Amazon’s Breakthrough in AI Chip Cooling
Amazon CEO Andy Jassy has revealed a significant hardware innovation designed to manage the extreme heat produced by AI chips like Nvidia GPUs in data centers. The company’s in-house cooling solution has even drawn a notable response from Elon Musk.
Key Takeaways
- Amazon developed its own In-Row Heat Exchanger (IRHX) for AI chip cooling.
- The system uses 9% less water and improves power efficiency by 20%.
- Elon Musk responded “Interesting” to Jassy’s announcement.
- Amazon projects over 20% of its ML capacity will use liquid cooling by 2026.
The Cooling Challenge and Amazon’s Solution
In a detailed post on X, Jassy explained the universal challenge cloud providers face: placing chips close together for speed while managing intense cooling demands. Rather than waiting for specialized facilities, Amazon engineered its own solution.
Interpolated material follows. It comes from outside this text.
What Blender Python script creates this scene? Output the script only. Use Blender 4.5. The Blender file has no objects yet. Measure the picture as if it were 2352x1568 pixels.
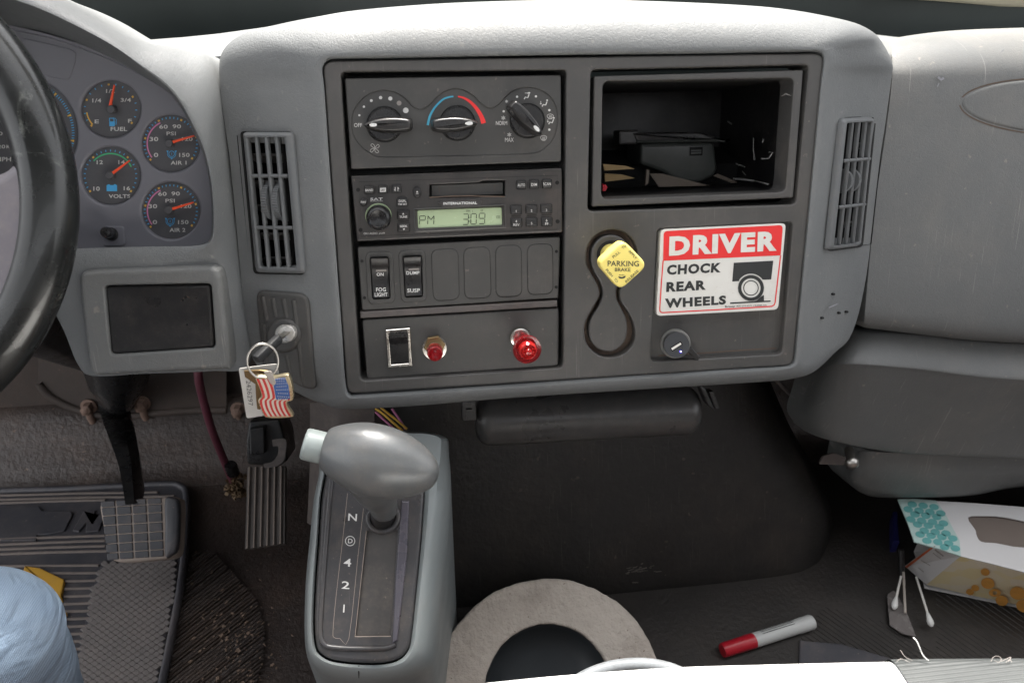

The company announced its In-Row Heat Exchanger (IRHX) in July, featuring a direct-to-chip “cold plate” approach. This innovation allows Amazon to deploy both liquid and air-cooled racks within existing data center infrastructure.
Efficiency Gains and Industry Response
Jassy highlighted the IRHX’s substantial benefits: it consumes 9% less water than fully air-cooled sites and delivers a 20% power efficiency improvement over standard solutions.
Following Jassy’s announcement, Tesla CEO Elon Musk responded with a simple but telling “Interesting.” This acknowledgment underscores the significance of Amazon’s advancement in scalable AI hardware, especially as Musk’s xAI pursues its own supercomputer projects.
Amazon expects its liquid-cooled capacity to expand significantly, projecting it will constitute over 20% of its Machine Learning capacity by 2026.